- Your goal:
Give back all the data exactly, line by line.

- Information provided:
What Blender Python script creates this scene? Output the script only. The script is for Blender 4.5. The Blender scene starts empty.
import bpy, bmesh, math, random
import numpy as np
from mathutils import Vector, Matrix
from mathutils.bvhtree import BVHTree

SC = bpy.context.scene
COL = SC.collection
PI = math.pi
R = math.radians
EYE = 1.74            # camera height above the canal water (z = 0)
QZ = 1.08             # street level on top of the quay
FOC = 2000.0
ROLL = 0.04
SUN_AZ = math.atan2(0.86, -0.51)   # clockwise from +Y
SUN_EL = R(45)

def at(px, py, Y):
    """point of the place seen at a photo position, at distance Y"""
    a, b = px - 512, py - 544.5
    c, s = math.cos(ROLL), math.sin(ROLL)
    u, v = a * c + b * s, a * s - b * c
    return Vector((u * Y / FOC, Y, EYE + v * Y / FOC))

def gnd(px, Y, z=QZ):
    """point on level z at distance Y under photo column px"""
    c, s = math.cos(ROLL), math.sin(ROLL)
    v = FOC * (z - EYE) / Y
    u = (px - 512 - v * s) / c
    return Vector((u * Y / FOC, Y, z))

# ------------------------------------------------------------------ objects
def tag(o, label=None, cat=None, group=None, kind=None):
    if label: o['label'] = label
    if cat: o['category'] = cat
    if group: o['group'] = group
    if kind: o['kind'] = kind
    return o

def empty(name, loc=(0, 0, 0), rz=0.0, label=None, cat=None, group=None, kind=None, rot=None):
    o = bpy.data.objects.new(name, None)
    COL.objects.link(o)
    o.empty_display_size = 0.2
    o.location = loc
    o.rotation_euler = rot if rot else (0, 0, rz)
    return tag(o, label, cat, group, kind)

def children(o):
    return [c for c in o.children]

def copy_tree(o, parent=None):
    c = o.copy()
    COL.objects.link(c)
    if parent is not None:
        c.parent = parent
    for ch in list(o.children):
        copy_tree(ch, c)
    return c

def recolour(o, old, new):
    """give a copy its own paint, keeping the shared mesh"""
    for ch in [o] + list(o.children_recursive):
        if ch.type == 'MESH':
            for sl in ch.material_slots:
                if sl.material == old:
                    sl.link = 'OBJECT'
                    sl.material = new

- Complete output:
What Blender Python script creates this scene? Output the script only. The script is for Blender 4.5. The Blender scene starts empty.
import bpy, bmesh, math, random
import numpy as np
from mathutils import Vector, Matrix
from mathutils.bvhtree import BVHTree

SC = bpy.context.scene
COL = SC.collection
PI = math.pi
R = math.radians
EYE = 1.74            # camera height above the canal water (z = 0)
QZ = 1.08             # street level on top of the quay
FOC = 2000.0
ROLL = 0.04
SUN_AZ = math.atan2(0.86, -0.51)   # clockwise from +Y
SUN_EL = R(45)

def at(px, py, Y):
    """point of the place seen at a photo position, at distance Y"""
    a, b = px - 512, py - 544.5
    c, s = math.cos(ROLL), math.sin(ROLL)
    u, v = a * c + b * s, a * s - b * c
    return Vector((u * Y / FOC, Y, EYE + v * Y / FOC))

def gnd(px, Y, z=QZ):
    """point on level z at distance Y under photo column px"""
    c, s = math.cos(ROLL), math.sin(ROLL)
    v = FOC * (z - EYE) / Y
    u = (px - 512 - v * s) / c
    return Vector((u * Y / FOC, Y, z))

# ------------------------------------------------------------------ objects
def tag(o, label=None, cat=None, group=None, kind=None):
    if label: o['label'] = label
    if cat: o['category'] = cat
    if group: o['group'] = group
    if kind: o['kind'] = kind
    return o

def empty(name, loc=(0, 0, 0), rz=0.0, label=None, cat=None, group=None, kind=None, rot=None):
    o = bpy.data.objects.new(name, None)
    COL.objects.link(o)
    o.empty_display_size = 0.2
    o.location = loc
    o.rotation_euler = rot if rot else (0, 0, rz)
    return tag(o, label, cat, group, kind)

def children(o):
    return [c for c in o.children]

def copy_tree(o, parent=None):
    c = o.copy()
    COL.objects.link(c)
    if parent is not None:
        c.parent = parent
    for ch in list(o.children):
        copy_tree(ch, c)
    return c

def recolour(o, old, new):
    """give a copy its own paint, keeping the shared mesh"""
    for ch in [o] + list(o.children_recursive):
        if ch.type == 'MESH':
            for sl in ch.material_slots:
                if sl.material == old:
                    sl.link = 'OBJECT'
                    sl.material = new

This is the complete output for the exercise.